But with a difference. Today's lesbians have a sense of irony and wit about the whole charade that: would do Mae West proud. "A butch today might flirt by saying to a femme, 'Can I borrow your lipstick? I'm trying to liberate the woman within,'" she says with a laugh. "The gender roles are more scrambled, with 'dominant femmes' and 'soft butches.' There's more plurality and less polarization."
Male homosexuals also exhibit a wide range of flirting behaviors. In his studies, Perper has observed two gay
men locked in a stalemate of sustained eye contact for 45 minutes before either made the next move. At the other end of the spectrum, he's seen gay dyads go through the entire flirtation cycle--"gaze, approach, talk, turn, touch, synchronize"--and be out the door on the way to one or the other's abode within two minutes.
The advent of AIDS and the greater societal acceptance of long term gay attachments are changing flirtation rituals in the gay community. A sign of the times may be a courtship and dating course currently offered at Harvey Milk Institute in San Francisco. It instructs gay men in the repertoire of gestures long used by straight women seeking partners--ways of slowing down the flirtation, forestalling physical contact and assessing the other's suitability as a long-term mate. In short, it teaches homosexuals how to employ what the ethologists call a "long-term strategy."
FLIRTING Bi-Ways
When you're a crossdresser, all possibilities are open to you, says a male heterosexual who goes by the name Stephanie Montana when in female garb. In feminine persona, says Montana, "I can be more vulnerable, more animated and use more intermittent eye contact."
On one occasion Montana discovered what women seem to learn early on. A man was flirting with her, and, giddy with the attention, Montana sustained eye contact for a bit too long, gave too many overt sexual signals. In response, the man started acting in a proprietary fashion, frightening Montana with "those voracious male stares." Montana had learned the courtship signals but not the rejection repertoire. She didn't yet know how to put on the brakes.
Bisexuals have access to the entire panoply of male and female gestures. Loree Thomas of Seattle, who refers to herself as a bisexual non-op transsexual (born male, she is taking female hormones and living as a woman, but will not have a sex-change operation), has flirted four ways dressed as a man interacting with men or with women, and dressed as a woman in encounters with women or men.

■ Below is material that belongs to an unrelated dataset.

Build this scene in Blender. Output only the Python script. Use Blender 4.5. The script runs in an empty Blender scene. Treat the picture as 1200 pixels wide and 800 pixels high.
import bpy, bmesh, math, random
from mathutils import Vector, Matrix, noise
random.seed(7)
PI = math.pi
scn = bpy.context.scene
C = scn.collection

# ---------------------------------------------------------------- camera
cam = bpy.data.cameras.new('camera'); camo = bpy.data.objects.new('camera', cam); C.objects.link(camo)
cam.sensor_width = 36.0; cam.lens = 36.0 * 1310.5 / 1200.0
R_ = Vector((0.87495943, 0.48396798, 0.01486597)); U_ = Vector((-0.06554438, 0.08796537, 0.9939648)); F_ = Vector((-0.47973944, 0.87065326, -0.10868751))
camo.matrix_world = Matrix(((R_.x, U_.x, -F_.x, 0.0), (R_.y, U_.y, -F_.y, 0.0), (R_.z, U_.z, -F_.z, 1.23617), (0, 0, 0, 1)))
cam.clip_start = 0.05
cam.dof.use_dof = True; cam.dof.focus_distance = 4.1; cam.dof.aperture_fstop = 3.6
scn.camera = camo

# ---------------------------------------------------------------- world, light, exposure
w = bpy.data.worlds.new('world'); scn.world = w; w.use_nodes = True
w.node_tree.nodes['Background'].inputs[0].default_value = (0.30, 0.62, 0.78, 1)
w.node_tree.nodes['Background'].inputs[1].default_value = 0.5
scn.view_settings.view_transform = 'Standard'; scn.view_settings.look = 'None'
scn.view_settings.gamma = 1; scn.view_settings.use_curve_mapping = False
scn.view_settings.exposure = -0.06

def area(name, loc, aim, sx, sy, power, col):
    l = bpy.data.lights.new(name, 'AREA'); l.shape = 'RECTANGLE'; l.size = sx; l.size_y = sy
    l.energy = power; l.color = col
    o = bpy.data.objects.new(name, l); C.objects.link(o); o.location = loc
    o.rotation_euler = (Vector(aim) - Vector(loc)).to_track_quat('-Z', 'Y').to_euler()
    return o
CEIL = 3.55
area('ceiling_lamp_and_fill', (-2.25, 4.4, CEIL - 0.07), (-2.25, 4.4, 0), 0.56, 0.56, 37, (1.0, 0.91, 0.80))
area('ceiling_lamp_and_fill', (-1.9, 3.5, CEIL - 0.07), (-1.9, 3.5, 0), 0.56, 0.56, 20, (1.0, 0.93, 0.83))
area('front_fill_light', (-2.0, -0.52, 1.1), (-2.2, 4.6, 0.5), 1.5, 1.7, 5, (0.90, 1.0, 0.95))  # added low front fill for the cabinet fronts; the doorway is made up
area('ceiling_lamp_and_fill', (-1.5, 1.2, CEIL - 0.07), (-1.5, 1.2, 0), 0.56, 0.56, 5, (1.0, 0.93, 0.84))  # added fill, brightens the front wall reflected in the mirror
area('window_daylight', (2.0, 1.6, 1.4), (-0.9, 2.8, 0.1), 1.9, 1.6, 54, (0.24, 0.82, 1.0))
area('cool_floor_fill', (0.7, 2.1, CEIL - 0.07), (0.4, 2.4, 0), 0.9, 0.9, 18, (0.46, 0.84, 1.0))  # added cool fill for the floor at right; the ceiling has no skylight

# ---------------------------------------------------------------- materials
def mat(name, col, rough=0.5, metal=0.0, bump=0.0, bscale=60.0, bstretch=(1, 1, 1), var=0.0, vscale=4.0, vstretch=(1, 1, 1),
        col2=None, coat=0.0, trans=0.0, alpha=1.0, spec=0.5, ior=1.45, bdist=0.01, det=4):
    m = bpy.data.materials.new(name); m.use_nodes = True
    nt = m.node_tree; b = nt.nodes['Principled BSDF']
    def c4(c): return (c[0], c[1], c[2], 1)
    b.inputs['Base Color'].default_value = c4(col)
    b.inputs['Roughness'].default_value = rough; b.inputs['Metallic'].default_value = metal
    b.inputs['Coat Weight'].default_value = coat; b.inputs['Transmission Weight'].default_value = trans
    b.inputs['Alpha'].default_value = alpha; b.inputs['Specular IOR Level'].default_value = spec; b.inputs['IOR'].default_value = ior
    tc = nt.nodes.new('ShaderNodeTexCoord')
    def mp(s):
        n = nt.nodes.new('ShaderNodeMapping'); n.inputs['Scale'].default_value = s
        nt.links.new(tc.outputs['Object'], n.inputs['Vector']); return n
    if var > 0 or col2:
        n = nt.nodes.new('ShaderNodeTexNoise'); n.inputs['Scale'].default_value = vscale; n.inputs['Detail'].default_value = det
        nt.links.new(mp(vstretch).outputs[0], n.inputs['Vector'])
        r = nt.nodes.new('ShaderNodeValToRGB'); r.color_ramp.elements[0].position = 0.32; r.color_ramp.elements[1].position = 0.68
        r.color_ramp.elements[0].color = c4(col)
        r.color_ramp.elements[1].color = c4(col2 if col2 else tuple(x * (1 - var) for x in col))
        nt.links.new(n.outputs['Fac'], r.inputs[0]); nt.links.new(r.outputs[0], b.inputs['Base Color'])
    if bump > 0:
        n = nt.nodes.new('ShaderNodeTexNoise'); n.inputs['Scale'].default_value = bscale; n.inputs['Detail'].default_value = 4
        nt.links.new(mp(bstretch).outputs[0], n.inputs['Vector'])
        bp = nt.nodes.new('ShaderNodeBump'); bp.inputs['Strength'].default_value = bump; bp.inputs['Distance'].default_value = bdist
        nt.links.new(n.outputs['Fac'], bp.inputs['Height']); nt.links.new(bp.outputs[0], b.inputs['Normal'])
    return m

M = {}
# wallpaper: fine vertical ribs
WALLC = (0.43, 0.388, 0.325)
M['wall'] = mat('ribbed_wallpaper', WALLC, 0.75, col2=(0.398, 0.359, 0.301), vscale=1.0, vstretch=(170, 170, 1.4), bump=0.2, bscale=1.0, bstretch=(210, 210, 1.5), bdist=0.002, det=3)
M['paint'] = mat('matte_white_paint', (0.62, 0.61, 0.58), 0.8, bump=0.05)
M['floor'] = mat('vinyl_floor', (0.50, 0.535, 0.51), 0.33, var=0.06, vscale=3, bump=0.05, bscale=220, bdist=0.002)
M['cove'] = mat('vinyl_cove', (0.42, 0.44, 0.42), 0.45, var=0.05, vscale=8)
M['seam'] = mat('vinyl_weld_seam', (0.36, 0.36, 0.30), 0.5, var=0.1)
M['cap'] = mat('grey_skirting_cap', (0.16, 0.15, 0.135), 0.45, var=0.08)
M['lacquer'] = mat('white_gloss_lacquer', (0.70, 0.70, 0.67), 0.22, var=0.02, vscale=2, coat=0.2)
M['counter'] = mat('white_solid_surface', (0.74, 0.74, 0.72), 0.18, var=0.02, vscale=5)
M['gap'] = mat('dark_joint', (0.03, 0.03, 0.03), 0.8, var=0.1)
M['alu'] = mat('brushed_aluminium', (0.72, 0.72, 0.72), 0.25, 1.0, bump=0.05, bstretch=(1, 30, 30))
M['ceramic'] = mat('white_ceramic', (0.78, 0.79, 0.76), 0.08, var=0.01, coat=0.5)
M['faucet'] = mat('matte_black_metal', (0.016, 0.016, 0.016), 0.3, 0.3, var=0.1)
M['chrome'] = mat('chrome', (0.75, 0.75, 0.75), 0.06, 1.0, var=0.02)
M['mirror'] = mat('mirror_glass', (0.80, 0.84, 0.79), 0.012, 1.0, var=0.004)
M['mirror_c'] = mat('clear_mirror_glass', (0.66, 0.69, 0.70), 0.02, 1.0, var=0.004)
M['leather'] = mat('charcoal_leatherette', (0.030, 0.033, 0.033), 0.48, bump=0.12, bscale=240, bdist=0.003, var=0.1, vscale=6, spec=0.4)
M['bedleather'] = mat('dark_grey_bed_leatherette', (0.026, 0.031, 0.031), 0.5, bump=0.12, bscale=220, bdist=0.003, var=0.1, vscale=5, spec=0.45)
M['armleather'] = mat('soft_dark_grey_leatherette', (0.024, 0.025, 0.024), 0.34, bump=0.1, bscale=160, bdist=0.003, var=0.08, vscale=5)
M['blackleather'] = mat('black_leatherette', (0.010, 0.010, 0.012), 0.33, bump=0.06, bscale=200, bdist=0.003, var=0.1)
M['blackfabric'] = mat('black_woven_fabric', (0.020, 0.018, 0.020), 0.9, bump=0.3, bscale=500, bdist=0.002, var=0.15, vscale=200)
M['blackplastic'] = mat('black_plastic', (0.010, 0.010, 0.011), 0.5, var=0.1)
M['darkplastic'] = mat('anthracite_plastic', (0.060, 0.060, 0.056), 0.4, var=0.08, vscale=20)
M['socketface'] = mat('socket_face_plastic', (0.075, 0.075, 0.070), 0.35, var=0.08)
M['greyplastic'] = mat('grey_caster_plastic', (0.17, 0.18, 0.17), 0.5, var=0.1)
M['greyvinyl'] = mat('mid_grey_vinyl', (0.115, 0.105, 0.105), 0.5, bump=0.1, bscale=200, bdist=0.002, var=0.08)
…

As a man flirting with a woman, Thomas found it most effective to maintain eye contact, smile, lean close, talk in a low voice and offer sincere compliments about the woman's best features. Man to man, says Thomas, the progression to direct physical contact accelerates. As a woman with a woman, Thomas' flirting has been "more shy, less direct than a man would be." As a woman with a man, she's played the stereotypical female role, "asking the man questions about himself, and listening as if totally fascinated." In all cases, eye contact and smiling are universal flirtation currency.
What the experience of crossdressers reinforces is the degree to which all flirtation is a game, a careful charade that involves some degree of deception and role-playing. Evolutionists talk about this deception in terms of men's tendency to exaggerate their wealth, success and access to resources, and women's strategic use of cosmetics and clothing to enhance their physical allure.
Some of the exhilaration of flirting, of course, lies in what is hidden, the tension between what is felt and what is revealed. Flirting pairs volley back and forth, putting out ambiguous signals, neither willing to disclose more than the other, neither wanting to appear more desirous to the other.
To observers like Moore and Perper, flirtation often seems to most resemble the antics of children on the playground or even perhaps the ritual peek-a-boo that babies play with their caregivers. Flirters jostle, tease and tickle, even sometimes stick out a tongue at their partner or reach around from behind to cover up their eyes. As Daniel Stern, researcher, psychiatrist, and author of The Interpersonal World of the Infant (Karnac, 1998), has pointed out, the two groups in our culture that engage in the most sustained eye contact are mothers and infants, and lovers.
And thus in a way, the cycle of flirting takes us full circle. If flirting sets us off on the road to producing babies, it also whisks us back to the pleasures of infancy.